More representation doesn’t have to mean less fun. In fact, if it’s done in the way Gurinder’s films present a diverse cast of characters, surely it will be more fun. And although she’s got plenty of irons in the fire outside of branded work, she would consider more jobs than you might assume. “I've got to relate to the product,” she says. “I've got to see what the ad is trying to do. I would never do an ad with a sleek car and a girl draped all over it, for example.” But if she has the chance to shape culture through an ad, like the legendary Budweiser ‘Wassup’, she’s on board. “One of the most influential ads,” she calls it. “Everyone still does that, picks up the phone and says it. You want to become part of the cultural vernacular with an ad. I would say that's something that I like the idea of. I make movies that last forever and want to do that with ads. Why not create a scenario or character that is memorable so that you remember it fondly?

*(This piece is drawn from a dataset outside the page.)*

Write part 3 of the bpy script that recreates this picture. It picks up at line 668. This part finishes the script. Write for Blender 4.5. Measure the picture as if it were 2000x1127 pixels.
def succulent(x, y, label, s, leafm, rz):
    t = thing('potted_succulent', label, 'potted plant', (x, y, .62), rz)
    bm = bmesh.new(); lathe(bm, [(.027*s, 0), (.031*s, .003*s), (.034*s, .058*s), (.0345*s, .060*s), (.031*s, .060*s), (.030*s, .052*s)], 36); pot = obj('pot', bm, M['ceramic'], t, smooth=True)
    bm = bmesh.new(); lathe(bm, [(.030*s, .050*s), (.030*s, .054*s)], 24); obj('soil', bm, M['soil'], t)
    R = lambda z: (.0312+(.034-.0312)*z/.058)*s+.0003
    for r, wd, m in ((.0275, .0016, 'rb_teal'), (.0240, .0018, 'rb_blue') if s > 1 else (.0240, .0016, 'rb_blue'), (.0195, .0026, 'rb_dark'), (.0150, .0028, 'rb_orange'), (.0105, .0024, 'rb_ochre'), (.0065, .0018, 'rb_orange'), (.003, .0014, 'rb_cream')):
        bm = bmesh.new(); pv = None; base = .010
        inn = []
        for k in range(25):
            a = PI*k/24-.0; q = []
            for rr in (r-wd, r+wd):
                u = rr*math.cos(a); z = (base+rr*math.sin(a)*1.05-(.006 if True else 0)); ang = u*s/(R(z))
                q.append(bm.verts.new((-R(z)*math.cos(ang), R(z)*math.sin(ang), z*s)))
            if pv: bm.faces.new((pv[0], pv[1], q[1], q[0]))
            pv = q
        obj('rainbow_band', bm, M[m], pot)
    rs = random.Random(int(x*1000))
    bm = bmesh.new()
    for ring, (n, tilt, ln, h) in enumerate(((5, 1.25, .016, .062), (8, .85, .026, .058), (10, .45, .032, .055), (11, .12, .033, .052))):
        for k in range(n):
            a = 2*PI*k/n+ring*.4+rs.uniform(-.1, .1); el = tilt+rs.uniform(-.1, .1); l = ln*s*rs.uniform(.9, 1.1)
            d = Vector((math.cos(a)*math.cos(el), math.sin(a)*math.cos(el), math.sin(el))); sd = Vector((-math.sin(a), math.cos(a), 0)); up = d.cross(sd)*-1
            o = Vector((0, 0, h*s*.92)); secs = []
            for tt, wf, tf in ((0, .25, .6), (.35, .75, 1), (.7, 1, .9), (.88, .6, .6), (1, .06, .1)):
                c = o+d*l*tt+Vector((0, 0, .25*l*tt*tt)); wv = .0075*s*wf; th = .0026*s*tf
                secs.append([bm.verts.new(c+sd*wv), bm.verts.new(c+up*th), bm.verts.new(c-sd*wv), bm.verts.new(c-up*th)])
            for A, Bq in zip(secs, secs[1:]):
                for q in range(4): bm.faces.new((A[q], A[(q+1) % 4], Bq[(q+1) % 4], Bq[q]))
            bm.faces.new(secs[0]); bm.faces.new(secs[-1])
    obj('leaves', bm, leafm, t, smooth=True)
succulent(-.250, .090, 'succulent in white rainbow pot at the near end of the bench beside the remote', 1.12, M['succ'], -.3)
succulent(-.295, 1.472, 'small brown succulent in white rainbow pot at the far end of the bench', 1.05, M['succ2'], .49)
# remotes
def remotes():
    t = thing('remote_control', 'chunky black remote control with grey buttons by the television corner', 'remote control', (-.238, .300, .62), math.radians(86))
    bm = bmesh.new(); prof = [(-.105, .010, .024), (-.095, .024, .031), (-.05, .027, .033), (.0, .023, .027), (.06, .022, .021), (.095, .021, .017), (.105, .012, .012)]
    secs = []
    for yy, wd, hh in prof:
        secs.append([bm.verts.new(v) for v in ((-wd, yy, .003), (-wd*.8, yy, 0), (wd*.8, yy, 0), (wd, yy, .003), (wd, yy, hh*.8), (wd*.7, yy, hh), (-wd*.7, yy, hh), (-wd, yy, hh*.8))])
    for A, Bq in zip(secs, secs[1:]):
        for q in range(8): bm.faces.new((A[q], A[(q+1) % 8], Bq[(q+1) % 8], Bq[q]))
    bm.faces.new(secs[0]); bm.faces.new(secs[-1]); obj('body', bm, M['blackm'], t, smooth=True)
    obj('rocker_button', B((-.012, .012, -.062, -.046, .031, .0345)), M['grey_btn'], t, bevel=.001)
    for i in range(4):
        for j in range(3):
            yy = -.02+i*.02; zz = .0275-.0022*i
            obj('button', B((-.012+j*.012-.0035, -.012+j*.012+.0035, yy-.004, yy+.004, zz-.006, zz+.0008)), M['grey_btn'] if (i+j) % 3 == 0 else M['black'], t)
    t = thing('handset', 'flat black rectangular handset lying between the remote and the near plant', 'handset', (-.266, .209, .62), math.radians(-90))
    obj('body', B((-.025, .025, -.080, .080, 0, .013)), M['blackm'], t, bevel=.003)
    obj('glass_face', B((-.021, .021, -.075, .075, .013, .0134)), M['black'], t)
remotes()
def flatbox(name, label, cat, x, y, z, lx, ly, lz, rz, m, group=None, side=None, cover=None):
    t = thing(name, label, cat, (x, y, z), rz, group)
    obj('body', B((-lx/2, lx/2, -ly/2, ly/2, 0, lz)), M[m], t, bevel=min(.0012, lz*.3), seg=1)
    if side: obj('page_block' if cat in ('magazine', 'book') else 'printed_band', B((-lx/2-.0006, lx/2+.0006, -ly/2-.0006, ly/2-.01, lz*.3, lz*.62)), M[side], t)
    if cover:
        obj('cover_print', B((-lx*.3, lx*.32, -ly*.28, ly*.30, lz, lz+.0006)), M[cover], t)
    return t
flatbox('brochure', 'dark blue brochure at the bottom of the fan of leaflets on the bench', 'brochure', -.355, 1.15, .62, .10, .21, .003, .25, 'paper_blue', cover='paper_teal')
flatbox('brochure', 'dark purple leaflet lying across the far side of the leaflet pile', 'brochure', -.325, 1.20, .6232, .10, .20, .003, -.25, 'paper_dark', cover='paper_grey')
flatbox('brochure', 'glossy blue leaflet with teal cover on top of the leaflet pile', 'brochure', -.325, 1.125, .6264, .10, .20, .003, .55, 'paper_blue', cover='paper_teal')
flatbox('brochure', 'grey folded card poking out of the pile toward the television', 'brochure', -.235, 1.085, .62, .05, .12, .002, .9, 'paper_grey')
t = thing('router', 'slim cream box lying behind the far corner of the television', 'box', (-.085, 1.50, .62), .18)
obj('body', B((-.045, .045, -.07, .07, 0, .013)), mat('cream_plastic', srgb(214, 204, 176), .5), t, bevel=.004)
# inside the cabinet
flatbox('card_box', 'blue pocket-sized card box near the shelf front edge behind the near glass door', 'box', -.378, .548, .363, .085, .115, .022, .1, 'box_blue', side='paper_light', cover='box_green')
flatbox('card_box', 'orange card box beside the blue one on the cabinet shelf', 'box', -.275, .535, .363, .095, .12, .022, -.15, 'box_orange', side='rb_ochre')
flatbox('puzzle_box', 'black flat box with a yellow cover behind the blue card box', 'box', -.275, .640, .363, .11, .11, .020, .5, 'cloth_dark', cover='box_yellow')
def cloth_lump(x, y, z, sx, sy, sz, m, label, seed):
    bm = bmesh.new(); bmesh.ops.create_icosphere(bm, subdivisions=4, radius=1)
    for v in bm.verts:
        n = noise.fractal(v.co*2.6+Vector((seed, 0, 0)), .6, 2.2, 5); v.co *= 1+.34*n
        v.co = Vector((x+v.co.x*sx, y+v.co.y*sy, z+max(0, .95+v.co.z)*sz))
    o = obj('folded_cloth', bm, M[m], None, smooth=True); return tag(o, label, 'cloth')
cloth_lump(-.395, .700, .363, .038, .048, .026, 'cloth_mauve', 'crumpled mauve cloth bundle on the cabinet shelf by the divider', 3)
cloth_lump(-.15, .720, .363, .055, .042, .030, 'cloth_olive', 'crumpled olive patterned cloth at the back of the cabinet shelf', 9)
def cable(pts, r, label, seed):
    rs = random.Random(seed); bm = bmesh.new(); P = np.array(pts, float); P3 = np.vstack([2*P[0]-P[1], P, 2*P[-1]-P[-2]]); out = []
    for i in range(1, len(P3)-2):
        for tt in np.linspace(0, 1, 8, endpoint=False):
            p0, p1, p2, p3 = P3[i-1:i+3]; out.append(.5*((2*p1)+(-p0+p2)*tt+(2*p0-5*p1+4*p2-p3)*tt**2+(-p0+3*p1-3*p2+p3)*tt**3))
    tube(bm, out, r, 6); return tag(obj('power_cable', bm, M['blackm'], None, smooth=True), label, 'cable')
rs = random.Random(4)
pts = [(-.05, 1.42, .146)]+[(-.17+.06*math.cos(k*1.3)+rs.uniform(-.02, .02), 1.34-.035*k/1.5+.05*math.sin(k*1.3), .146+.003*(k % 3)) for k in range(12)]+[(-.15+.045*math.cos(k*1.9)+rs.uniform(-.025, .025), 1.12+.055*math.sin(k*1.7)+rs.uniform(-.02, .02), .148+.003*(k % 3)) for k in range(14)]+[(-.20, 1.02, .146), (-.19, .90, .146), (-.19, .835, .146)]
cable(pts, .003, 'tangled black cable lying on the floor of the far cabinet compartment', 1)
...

And the by-product is that you then look at the brand differently when you see it.” 

Gurinder will wait for the perfect opportunity to do that for a brand. In the meantime she’ll be working on some huge parts of culture, from the Aardman musical project to TV presenting and the big action movie she’s working on for a streaming platform with Jeff Kirschenbaum, the producer of all the Fast and Furious movies. She’s loving the change from her usual pace on that one, using CG to create a cinematic experience: “I [usually] use CG to get out of trouble, when I want to get rid of things in period films or to extend crowds. So I'm excited about it, I think it's great. But again, you can do action movies till the cows come home, but if there isn't a strong emotional core, you don't have a movie.”